Work instructions
Give again, exactly as written, the lines of the records below from the line with "Generate a Blender" to the line with "random.seed(7)". Both end lines count; pictures do not.

Records for the exercise
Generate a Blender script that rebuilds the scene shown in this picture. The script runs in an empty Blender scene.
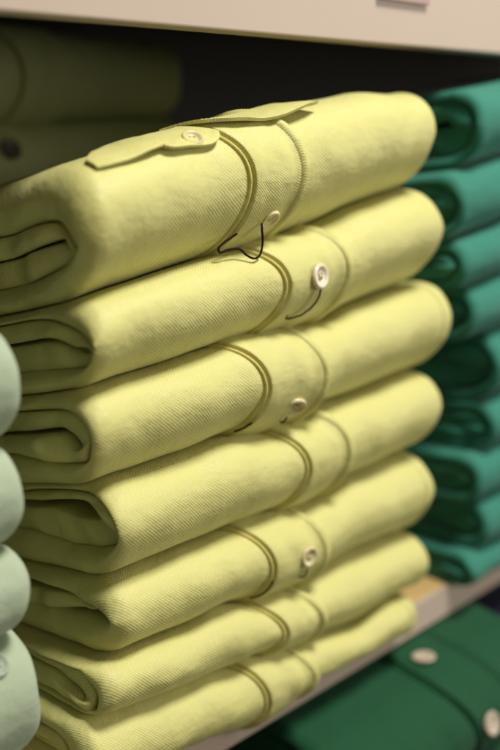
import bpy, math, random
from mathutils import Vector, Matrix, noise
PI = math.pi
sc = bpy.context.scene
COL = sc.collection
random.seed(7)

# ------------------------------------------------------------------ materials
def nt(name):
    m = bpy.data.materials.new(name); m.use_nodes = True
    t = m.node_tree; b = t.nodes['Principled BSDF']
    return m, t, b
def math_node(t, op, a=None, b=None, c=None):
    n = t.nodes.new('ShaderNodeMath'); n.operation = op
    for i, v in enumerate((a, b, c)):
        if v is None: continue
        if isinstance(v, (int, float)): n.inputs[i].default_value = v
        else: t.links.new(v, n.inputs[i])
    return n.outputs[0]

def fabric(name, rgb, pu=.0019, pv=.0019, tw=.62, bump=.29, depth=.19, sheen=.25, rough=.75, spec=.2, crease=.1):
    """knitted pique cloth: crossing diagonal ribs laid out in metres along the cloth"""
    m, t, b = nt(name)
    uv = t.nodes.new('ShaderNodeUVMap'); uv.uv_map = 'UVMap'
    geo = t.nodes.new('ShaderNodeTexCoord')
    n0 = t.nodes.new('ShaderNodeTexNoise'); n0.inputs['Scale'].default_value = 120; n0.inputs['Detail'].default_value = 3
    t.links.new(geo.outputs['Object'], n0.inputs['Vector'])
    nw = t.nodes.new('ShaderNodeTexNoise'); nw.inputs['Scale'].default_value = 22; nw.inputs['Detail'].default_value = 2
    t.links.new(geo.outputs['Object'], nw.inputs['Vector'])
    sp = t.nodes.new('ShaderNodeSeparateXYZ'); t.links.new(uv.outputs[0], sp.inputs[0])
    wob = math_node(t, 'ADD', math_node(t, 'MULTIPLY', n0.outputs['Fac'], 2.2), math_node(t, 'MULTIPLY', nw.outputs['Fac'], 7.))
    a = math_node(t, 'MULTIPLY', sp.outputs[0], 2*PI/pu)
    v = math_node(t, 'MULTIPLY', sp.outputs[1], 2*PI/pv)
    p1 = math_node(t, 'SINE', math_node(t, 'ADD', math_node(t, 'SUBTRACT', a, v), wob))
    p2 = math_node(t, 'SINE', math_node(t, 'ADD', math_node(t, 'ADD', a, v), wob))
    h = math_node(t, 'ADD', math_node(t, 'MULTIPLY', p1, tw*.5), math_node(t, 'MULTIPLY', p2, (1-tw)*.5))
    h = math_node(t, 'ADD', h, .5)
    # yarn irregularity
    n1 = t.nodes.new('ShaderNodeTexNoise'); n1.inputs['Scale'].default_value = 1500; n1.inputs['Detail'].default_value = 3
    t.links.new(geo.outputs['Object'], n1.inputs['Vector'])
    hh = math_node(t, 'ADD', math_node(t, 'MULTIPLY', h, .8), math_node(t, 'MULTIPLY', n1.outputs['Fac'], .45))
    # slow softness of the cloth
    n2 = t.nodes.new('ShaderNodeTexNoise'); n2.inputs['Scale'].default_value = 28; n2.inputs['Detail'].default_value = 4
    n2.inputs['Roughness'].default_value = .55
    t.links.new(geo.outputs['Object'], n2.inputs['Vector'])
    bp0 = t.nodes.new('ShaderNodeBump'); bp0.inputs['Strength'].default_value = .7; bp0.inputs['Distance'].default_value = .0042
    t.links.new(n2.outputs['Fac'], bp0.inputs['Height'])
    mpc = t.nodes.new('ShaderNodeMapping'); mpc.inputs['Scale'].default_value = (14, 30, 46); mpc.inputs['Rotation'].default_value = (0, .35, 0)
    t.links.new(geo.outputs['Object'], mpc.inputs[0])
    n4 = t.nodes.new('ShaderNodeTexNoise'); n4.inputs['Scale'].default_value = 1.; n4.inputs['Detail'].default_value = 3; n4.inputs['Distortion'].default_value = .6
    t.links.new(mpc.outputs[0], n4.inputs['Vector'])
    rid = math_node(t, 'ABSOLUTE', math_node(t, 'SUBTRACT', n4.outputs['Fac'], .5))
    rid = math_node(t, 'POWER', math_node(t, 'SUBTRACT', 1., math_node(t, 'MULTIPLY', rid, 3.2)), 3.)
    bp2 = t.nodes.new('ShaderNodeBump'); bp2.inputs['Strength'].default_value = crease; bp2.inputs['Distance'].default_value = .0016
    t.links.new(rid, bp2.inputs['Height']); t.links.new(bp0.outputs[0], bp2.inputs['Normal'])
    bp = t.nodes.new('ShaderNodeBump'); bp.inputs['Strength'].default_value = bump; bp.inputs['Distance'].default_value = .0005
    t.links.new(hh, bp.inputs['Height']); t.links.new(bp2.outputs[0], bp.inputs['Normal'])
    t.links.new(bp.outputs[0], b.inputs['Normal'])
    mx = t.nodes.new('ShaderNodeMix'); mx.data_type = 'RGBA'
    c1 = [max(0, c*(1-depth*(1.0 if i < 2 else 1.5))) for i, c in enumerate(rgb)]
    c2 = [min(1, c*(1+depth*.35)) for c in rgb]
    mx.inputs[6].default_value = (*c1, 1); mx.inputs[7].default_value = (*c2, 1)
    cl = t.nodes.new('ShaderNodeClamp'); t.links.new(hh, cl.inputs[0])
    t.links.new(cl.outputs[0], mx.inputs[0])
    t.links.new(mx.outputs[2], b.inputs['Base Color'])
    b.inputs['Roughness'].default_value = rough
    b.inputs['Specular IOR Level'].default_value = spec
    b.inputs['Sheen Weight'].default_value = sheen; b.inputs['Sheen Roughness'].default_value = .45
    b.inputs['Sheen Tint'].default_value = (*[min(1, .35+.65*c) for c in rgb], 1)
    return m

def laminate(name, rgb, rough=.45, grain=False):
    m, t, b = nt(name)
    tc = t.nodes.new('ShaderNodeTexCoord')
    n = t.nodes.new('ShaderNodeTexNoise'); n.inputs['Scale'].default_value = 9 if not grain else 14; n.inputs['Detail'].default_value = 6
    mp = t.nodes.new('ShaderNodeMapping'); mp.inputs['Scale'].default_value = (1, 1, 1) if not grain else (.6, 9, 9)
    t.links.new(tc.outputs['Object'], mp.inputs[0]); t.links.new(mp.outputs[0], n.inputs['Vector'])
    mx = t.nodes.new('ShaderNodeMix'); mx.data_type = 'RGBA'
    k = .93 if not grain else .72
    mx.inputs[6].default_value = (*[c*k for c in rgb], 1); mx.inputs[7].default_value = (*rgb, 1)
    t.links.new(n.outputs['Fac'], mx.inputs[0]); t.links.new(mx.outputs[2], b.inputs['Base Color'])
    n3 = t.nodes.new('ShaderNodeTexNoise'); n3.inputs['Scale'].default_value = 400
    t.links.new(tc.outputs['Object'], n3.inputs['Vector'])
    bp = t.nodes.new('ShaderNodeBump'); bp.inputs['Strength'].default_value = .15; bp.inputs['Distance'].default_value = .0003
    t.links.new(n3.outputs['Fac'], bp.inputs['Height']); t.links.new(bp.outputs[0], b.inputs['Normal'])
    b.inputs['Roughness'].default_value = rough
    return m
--
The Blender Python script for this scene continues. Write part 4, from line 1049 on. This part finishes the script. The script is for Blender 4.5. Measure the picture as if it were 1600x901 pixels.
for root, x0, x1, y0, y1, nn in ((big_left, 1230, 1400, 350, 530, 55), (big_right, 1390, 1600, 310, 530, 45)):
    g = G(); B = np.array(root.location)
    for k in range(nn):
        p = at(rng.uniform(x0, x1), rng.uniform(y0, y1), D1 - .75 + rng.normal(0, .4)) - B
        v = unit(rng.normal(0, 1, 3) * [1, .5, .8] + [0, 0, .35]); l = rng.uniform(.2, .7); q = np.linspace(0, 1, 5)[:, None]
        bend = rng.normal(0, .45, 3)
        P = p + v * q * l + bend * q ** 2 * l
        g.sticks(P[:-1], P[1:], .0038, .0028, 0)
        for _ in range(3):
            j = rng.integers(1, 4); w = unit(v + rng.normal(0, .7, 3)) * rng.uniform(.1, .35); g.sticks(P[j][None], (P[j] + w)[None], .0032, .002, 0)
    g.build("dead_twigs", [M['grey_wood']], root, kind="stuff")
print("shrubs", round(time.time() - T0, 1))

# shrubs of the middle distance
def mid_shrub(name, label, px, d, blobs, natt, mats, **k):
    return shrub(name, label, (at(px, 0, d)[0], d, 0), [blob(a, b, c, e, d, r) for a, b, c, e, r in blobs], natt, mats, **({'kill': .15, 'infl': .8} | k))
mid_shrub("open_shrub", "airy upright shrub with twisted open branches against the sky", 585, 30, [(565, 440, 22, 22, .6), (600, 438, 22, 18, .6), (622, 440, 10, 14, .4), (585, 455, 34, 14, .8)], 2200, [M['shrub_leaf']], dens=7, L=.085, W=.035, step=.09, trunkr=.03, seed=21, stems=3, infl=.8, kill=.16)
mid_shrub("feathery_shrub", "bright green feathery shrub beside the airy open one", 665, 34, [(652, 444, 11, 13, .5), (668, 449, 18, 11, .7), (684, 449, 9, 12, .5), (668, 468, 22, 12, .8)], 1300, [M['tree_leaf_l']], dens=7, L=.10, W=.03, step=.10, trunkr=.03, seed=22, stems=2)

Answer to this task
Generate a Blender script that rebuilds the scene shown in this picture. The script runs in an empty Blender scene.
import bpy, math, random
from mathutils import Vector, Matrix, noise
PI = math.pi
sc = bpy.context.scene
COL = sc.collection
random.seed(7)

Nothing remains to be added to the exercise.